I’ve never felt less American and more Jewish. As an American, a white one, I’ve always felt safe. I’ve always assumed my country would be stable. I’ve always assumed the Constitution would restrain power’s tendency to corrupt. I’ve never feared my government or the people with whom I share my country. I’ve never hated them.

Without thinking much about it, I internalized Barack Obama and Martin Luther King’s view that, although history zigs and zags, progress eventually comes. America ended slavery. It enfranchised women. It ended segregation. It legalized gay marriage. It elected an African-American president. Time will pass. My country will remain fundamentally the same, only a bit freer and less hateful, as the years go by.

I don’t feel that way anymore. As an American, I don’t know what to feel. I’ve never experienced anything like the election of Donald Trump. I’ve never experienced anything so frightening or destabilizing. I’m experiencing political vertigo.
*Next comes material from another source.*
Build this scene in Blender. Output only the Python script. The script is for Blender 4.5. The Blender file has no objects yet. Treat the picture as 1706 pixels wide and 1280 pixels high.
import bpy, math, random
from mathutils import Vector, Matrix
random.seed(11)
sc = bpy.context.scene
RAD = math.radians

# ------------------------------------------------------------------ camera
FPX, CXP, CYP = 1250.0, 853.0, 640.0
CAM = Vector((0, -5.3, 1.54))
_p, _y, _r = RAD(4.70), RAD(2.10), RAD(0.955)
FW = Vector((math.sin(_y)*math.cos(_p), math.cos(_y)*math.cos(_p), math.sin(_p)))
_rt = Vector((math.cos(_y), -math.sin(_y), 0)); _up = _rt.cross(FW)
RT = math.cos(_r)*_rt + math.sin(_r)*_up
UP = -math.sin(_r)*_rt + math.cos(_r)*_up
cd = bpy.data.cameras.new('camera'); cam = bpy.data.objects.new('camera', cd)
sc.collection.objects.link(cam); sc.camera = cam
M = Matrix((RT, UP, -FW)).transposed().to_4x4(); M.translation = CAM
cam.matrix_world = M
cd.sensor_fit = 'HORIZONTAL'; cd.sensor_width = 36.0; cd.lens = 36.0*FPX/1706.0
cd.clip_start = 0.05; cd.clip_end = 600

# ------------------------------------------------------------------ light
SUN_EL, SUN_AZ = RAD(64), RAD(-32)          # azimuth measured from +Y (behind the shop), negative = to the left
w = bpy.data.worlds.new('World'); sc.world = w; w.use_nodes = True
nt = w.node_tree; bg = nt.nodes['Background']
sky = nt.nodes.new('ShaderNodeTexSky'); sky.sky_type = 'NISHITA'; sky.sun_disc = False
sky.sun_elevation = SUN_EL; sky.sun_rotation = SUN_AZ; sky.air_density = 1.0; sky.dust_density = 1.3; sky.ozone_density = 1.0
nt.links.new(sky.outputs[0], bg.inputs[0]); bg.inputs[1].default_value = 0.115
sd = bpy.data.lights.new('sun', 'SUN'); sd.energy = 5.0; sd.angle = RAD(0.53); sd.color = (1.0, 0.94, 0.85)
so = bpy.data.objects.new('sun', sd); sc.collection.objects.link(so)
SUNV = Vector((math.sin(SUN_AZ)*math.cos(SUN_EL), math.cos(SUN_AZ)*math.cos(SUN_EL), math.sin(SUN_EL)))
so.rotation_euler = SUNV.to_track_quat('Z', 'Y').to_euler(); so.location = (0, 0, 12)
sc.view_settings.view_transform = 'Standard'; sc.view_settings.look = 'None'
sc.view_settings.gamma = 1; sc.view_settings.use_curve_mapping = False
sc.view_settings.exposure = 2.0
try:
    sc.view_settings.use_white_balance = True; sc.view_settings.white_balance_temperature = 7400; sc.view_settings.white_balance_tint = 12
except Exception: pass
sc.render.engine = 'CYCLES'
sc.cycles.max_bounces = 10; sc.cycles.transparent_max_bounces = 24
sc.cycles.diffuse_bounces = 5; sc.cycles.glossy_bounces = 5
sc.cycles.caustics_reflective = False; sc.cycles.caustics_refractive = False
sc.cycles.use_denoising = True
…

As an American, I’m totally unprepared. The only way I can ground myself is as a Jew. My grandparents were born in Lithuania and Egypt. My parents were born in South Africa. They didn’t feel safe. They didn’t understand the people with whom they shared their country. They didn’t believe history marched forward toward a better day. It didn’t march forward when the Nazis and then the Soviets swallowed the Baltic states. It didn’t march forward when South Africa instituted apartheid. My grandmother, who began her life in Alexandria and ended it in Cape Town, used to laugh at me when I boasted about America. She told me not to get too comfortable. She said a Jew must always know when to leave the sinking ship.

I’m not leaving America. It’s my country. I have to fight for it. I have to fight – every American Jew has to fight – to protect the American Muslims who right now must be terrified beyond belief. I have to fight the dozens of American Nazis who have descended on my Twitter feed to celebrate their victory. I still love America to my core. But I don’t trust it in the same way. And I don’t trust progress. I keep hearing my grandmother’s voice in my ear.

My country is young and hopeful. My people is old and weary. And tonight I feel older and wearier than I’ve ever felt in my life.